Prosegue l’appuntamento con il diario d’Irlanda di Martina Bonati.
11 AGOSTO 2015, 0.12
Carissimi cuori irlandesi,
oggi la mia fidanzata mi sta prendendo a schiaffi. La conoscete bene, sapete come fa lei ogni tanto. Una di quelle giornate in cui tira fuori tutto il suo carattere, diventa rude e scontrosa.
Sto patendo tantissimo il cambio di clima e sono andata in crisi profonda per la lingua. Finite le lezioni del pomeriggio, sono corsa in ostello e mi sono messa a dormire, come per staccare la spina e chiudermi in un universo parallelo. Avrei voluto essere ovunque, tranne che a Dublino. Ho patito la città. Troppo traffico, troppa sporcizia, troppe lingue che si incrociano. E gli irlandesi che ho incontrato oggi sono quelli che nella mia mente hanno preso il nome di “irlandesi del lunedì”: sempre bellissimi, ma ancora in pieno hangover.

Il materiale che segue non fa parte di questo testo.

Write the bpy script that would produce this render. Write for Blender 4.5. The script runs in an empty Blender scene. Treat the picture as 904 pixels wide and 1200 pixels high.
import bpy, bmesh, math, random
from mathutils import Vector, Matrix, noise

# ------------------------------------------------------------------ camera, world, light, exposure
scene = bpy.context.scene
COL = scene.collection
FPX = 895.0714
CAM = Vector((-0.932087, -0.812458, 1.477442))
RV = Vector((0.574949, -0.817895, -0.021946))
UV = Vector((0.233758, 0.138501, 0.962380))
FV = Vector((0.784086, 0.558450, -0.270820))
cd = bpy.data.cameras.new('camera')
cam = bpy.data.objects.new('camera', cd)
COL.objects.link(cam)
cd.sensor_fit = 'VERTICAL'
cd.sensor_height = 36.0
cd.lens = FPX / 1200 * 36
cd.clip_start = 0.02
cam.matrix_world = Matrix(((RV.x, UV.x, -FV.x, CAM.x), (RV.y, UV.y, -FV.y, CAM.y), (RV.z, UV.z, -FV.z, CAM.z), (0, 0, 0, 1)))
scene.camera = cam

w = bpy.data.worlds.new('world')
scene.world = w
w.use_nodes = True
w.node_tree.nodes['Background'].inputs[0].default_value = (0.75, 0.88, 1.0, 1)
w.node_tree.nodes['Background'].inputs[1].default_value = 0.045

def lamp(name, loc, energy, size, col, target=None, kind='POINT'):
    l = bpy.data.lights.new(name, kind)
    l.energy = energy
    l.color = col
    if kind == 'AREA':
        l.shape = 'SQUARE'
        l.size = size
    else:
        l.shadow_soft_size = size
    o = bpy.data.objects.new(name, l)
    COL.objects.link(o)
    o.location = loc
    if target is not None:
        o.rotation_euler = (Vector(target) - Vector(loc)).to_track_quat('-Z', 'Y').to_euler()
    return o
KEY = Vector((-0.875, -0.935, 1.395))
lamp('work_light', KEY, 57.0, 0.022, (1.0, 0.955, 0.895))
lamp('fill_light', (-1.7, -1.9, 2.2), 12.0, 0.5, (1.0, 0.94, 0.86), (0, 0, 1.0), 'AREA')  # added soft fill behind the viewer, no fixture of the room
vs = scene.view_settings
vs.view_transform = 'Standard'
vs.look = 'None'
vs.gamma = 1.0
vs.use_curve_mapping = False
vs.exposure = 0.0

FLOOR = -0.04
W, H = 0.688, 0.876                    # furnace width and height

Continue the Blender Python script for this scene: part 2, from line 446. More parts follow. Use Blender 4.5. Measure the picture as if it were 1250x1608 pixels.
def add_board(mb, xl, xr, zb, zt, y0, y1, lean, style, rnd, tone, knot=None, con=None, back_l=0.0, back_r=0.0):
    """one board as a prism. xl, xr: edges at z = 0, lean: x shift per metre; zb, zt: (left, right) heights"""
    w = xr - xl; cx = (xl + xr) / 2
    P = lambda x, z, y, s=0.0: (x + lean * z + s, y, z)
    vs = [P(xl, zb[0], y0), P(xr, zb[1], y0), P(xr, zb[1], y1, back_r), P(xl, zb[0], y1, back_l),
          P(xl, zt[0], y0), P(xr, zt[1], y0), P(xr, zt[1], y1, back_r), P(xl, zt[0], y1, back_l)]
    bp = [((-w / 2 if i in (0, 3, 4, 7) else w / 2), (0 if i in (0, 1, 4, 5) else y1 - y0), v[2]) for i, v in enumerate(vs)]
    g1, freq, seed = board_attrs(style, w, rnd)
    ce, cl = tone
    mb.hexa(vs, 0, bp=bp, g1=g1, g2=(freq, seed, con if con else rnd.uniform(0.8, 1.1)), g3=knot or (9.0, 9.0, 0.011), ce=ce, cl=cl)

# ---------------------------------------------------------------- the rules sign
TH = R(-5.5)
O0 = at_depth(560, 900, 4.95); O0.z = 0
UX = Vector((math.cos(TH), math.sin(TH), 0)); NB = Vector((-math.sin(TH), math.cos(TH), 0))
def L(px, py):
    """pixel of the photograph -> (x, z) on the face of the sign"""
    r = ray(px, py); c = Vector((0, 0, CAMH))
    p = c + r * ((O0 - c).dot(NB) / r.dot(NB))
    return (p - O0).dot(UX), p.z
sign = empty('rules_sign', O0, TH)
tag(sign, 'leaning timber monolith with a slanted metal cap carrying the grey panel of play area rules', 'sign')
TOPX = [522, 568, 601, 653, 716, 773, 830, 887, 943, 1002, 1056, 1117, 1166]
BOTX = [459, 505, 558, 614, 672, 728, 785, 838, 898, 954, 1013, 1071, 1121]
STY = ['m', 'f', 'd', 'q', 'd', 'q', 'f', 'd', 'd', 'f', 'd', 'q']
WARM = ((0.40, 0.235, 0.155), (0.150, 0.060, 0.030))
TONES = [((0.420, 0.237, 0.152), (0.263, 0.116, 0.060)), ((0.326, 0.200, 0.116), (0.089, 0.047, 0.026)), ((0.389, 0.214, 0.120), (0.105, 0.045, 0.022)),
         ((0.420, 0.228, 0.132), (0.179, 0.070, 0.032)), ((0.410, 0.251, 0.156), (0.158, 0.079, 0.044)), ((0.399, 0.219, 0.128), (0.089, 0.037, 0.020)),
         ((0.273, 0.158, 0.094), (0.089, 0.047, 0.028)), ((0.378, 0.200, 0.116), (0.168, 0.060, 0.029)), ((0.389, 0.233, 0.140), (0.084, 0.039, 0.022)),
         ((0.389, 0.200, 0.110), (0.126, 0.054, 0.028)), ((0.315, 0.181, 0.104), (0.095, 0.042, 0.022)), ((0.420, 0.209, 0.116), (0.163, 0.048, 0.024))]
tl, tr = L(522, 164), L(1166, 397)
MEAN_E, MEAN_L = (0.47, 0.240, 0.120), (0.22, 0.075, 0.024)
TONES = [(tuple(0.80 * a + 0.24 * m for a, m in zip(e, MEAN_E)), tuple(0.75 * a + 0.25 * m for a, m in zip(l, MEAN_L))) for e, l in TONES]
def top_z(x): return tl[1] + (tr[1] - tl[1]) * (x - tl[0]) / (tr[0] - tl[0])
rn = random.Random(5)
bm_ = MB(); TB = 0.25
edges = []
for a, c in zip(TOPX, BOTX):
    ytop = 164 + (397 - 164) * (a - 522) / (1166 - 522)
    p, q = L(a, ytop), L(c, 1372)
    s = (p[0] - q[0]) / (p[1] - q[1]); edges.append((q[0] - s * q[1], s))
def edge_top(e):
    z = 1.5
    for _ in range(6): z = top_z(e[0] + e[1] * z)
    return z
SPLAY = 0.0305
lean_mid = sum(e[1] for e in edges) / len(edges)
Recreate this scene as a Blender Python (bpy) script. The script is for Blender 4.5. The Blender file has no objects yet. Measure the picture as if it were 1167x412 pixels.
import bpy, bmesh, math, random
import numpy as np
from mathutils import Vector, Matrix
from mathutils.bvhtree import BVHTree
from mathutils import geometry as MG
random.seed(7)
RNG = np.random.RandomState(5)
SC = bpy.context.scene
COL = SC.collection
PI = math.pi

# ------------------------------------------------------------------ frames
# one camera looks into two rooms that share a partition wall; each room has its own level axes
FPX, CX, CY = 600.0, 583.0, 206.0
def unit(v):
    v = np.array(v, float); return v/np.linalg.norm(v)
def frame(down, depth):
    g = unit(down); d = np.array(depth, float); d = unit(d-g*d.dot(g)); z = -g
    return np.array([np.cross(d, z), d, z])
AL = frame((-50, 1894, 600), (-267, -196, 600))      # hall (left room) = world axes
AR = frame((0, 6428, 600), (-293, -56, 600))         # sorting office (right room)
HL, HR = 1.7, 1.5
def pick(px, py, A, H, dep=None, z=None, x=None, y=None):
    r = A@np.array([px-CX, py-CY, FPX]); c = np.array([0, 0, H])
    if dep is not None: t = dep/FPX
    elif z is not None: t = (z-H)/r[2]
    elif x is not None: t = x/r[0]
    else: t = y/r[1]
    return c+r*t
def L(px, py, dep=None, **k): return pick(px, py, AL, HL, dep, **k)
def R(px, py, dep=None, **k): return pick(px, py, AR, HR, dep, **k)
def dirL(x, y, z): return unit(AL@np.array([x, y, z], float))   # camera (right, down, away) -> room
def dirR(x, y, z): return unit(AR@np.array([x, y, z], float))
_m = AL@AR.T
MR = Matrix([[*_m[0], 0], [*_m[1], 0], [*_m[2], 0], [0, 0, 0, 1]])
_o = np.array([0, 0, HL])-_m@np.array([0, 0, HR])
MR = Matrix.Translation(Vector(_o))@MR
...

Oggi emerge quel retrogusto amaro che lasciano i racconti di Joyce.
Ma io la capisco, questa amante ribelle. Perché alla fine dei conti faccio anch’io così: appena il rapporto diventa un po’ più profondo, mostro il peggio di me, come per mettere alla prova il povero tapino di turno. Un prendere o lasciare totale, nel bene e nel male.
E, mia cara Dublino, sono ben contenta che il nostro rapporto sia arrivato a questo punto. Perché poco fa mi è bastato guardare i colori del tuo tramonto per dirti un’altra volta di sì. Quei tuoi occhi così espressivi mi sono di nuovo entrati dentro. Stasera le stelle si alternano a cumuli grigi. E più mi respingi, più ti dico che amo le tue nuvole.
Avessi la forza, uscirei da questo crocevia di mondi che è l’ostello, per camminare da sola lungo la Liffey, ascoltando la “mia” musica, nata sulla tua terra. Una musica che mi porto dentro da anni. Da quando potevo ancora suonare. Ero poco più che bambina, davvero. E sognavo, dall’Italia, su quelle note nate sulla terra che oggi mi sorregge.